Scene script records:
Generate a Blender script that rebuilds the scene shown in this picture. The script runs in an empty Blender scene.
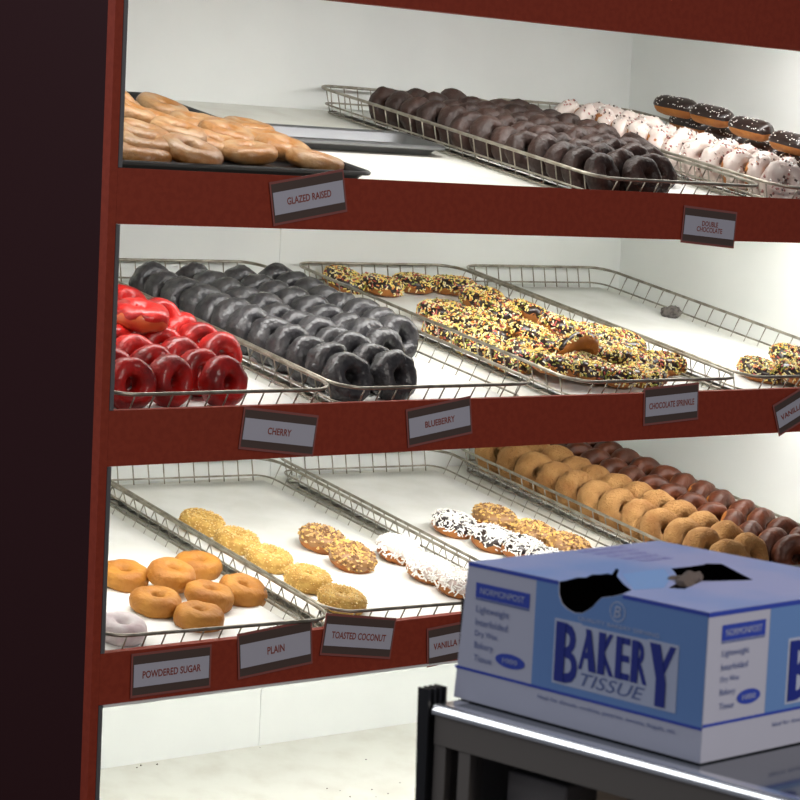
import bpy, bmesh, math, random
from mathutils import Vector, Matrix, noise
from mathutils.geometry import tessellate_polygon
random.seed(7)
COL = bpy.context.scene.collection
R = math.radians
PI = math.pi
# ---------------------------------------------------------------- camera model
F = 2355.0
cx = Vector((.765, -.0246, .6435)).normalized()
cd = Vector((-.0478, 1, .095)); cd = (cd - cx * cd.dot(cx)).normalized()
cy = cx.cross(cd); cz = -cd
RW = Matrix((cx, cy, cz))                 # camera axes -> world
CAM = RW @ -Vector((-53 / F * 3.8, 0, 3.8))
def ray(px, py): return RW @ Vector(((px - 400) / F, (py - 400) / F, 1))
def at_y(px, py, y=0.0):
    d = ray(px, py); return CAM + d * ((y - CAM.y) / d.y)
def at_plane(px, py, p0, n):
    d = ray(px, py); return CAM + d * ((Vector(p0) - CAM).dot(n) / d.dot(n))

cam = bpy.data.cameras.new('camera'); co = bpy.data.objects.new('camera', cam); COL.objects.link(co)
m = Matrix((RW.col[0], -RW.col[1], -RW.col[2])).transposed().to_4x4(); m.translation = CAM
co.matrix_world = m
cam.sensor_width = 36; cam.lens = F / 800 * 36; cam.clip_start = .05
cam.dof.use_dof = True; cam.dof.focus_distance = 4.0; cam.dof.aperture_fstop = 28
bpy.context.scene.camera = co
vs = bpy.context.scene.view_settings
vs.view_transform = 'Standard'; vs.look = 'None'; vs.exposure = 0; vs.gamma = 1

# ---------------------------------------------------------------- materials
def lin(c): return tuple(((v / 255) / 12.92 if v / 255 <= .04045 else ((v / 255 + .055) / 1.055) ** 2.4) for v in c) + (1,)
def mat(name, col, rough=.5, metal=0, col2=None, scale=20, detail=3, lo=.4, hi=.6, bump=0, bscale=60, coat=0, sss=0, spec=.5, crough=.15, emit=0):
    M = bpy.data.materials.new(name); M.use_nodes = True
    nt = M.node_tree; N = nt.nodes; L = nt.links; b = N['Principled BSDF']
    b.inputs['Base Color'].default_value = lin(col)
    b.inputs['Roughness'].default_value = rough; b.inputs['Metallic'].default_value = metal
    b.inputs['Coat Weight'].default_value = coat; b.inputs['Coat Roughness'].default_value = crough
    b.inputs['Specular IOR Level'].default_value = spec
    tc = N.new('ShaderNodeTexCoord')
    if sss:
        b.inputs['Subsurface Weight'].default_value = sss; b.inputs['Subsurface Radius'].default_value = (.006, .003, .001); b.inputs['Subsurface Scale'].default_value = 1
    if col2:
        n = N.new('ShaderNodeTexNoise'); n.inputs['Scale'].default_value = scale; n.inputs['Detail'].default_value = detail
        r = N.new('ShaderNodeValToRGB'); r.color_ramp.elements[0].position = lo; r.color_ramp.elements[1].position = hi
        r.color_ramp.elements[0].color = lin(col); r.color_ramp.elements[1].color = lin(col2)
        L.new(tc.outputs['Object'], n.inputs['Vector']); L.new(n.outputs['Fac'], r.inputs['Fac']); L.new(r.outputs['Color'], b.inputs['Base Color'])
    if bump:
        n = N.new('ShaderNodeTexNoise'); n.inputs['Scale'].default_value = bscale; n.inputs['Detail'].default_value = 4
        bp = N.new('ShaderNodeBump'); bp.inputs['Strength'].default_value = bump; bp.inputs['Distance'].default_value = .006
        L.new(tc.outputs['Object'], n.inputs['Vector']); L.new(n.outputs['Fac'], bp.inputs['Height']); L.new(bp.outputs['Normal'], b.inputs['Normal'])
        if coat: L.new(bp.outputs['Normal'], b.inputs['Coat Normal'])
    if emit:
        b.inputs['Emission Color'].default_value = lin(col); b.inputs['Emission Strength'].default_value = emit
    return M
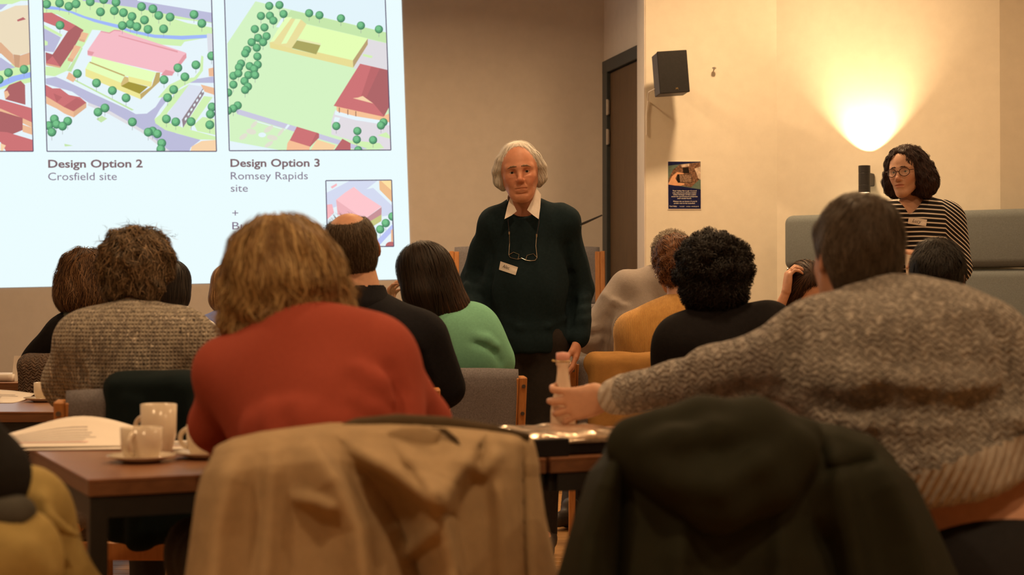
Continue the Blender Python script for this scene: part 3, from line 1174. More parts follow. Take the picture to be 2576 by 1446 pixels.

■ YOUR TASK ■
Repeat all of the entries word for word, but omit the pictures.

■ FINISHED TASK ■
Generate a Blender script that rebuilds the scene shown in this picture. The script runs in an empty Blender scene.
import bpy, bmesh, math, random
from mathutils import Vector, Matrix, noise
from mathutils.geometry import tessellate_polygon
random.seed(7)
COL = bpy.context.scene.collection
R = math.radians
PI = math.pi
# ---------------------------------------------------------------- camera model
F = 2355.0
cx = Vector((.765, -.0246, .6435)).normalized()
cd = Vector((-.0478, 1, .095)); cd = (cd - cx * cd.dot(cx)).normalized()
cy = cx.cross(cd); cz = -cd
RW = Matrix((cx, cy, cz))                 # camera axes -> world
CAM = RW @ -Vector((-53 / F * 3.8, 0, 3.8))
def ray(px, py): return RW @ Vector(((px - 400) / F, (py - 400) / F, 1))
def at_y(px, py, y=0.0):
    d = ray(px, py); return CAM + d * ((y - CAM.y) / d.y)
def at_plane(px, py, p0, n):
    d = ray(px, py); return CAM + d * ((Vector(p0) - CAM).dot(n) / d.dot(n))

cam = bpy.data.cameras.new('camera'); co = bpy.data.objects.new('camera', cam); COL.objects.link(co)
m = Matrix((RW.col[0], -RW.col[1], -RW.col[2])).transposed().to_4x4(); m.translation = CAM
co.matrix_world = m
cam.sensor_width = 36; cam.lens = F / 800 * 36; cam.clip_start = .05
cam.dof.use_dof = True; cam.dof.focus_distance = 4.0; cam.dof.aperture_fstop = 28
bpy.context.scene.camera = co
vs = bpy.context.scene.view_settings
vs.view_transform = 'Standard'; vs.look = 'None'; vs.exposure = 0; vs.gamma = 1

# ---------------------------------------------------------------- materials
def lin(c): return tuple(((v / 255) / 12.92 if v / 255 <= .04045 else ((v / 255 + .055) / 1.055) ** 2.4) for v in c) + (1,)
def mat(name, col, rough=.5, metal=0, col2=None, scale=20, detail=3, lo=.4, hi=.6, bump=0, bscale=60, coat=0, sss=0, spec=.5, crough=.15, emit=0):
    M = bpy.data.materials.new(name); M.use_nodes = True
    nt = M.node_tree; N = nt.nodes; L = nt.links; b = N['Principled BSDF']
    b.inputs['Base Color'].default_value = lin(col)
    b.inputs['Roughness'].default_value = rough; b.inputs['Metallic'].default_value = metal
    b.inputs['Coat Weight'].default_value = coat; b.inputs['Coat Roughness'].default_value = crough
    b.inputs['Specular IOR Level'].default_value = spec
    tc = N.new('ShaderNodeTexCoord')
    if sss:
        b.inputs['Subsurface Weight'].default_value = sss; b.inputs['Subsurface Radius'].default_value = (.006, .003, .001); b.inputs['Subsurface Scale'].default_value = 1
    if col2:
        n = N.new('ShaderNodeTexNoise'); n.inputs['Scale'].default_value = scale; n.inputs['Detail'].default_value = detail
        r = N.new('ShaderNodeValToRGB'); r.color_ramp.elements[0].position = lo; r.color_ramp.elements[1].position = hi
        r.color_ramp.elements[0].color = lin(col); r.color_ramp.elements[1].color = lin(col2)
        L.new(tc.outputs['Object'], n.inputs['Vector']); L.new(n.outputs['Fac'], r.inputs['Fac']); L.new(r.outputs['Color'], b.inputs['Base Color'])
    if bump:
        n = N.new('ShaderNodeTexNoise'); n.inputs['Scale'].default_value = bscale; n.inputs['Detail'].default_value = 4
        bp = N.new('ShaderNodeBump'); bp.inputs['Strength'].default_value = bump; bp.inputs['Distance'].default_value = .006
        L.new(tc.outputs['Object'], n.inputs['Vector']); L.new(n.outputs['Fac'], bp.inputs['Height']); L.new(bp.outputs['Normal'], b.inputs['Normal'])
        if coat: L.new(bp.outputs['Normal'], b.inputs['Coat Normal'])
    if emit:
        b.inputs['Emission Color'].default_value = lin(col); b.inputs['Emission Strength'].default_value = emit
    return M
Continue the Blender Python script for this scene: part 3, from line 1174. More parts follow. Take the picture to be 2576 by 1446 pixels.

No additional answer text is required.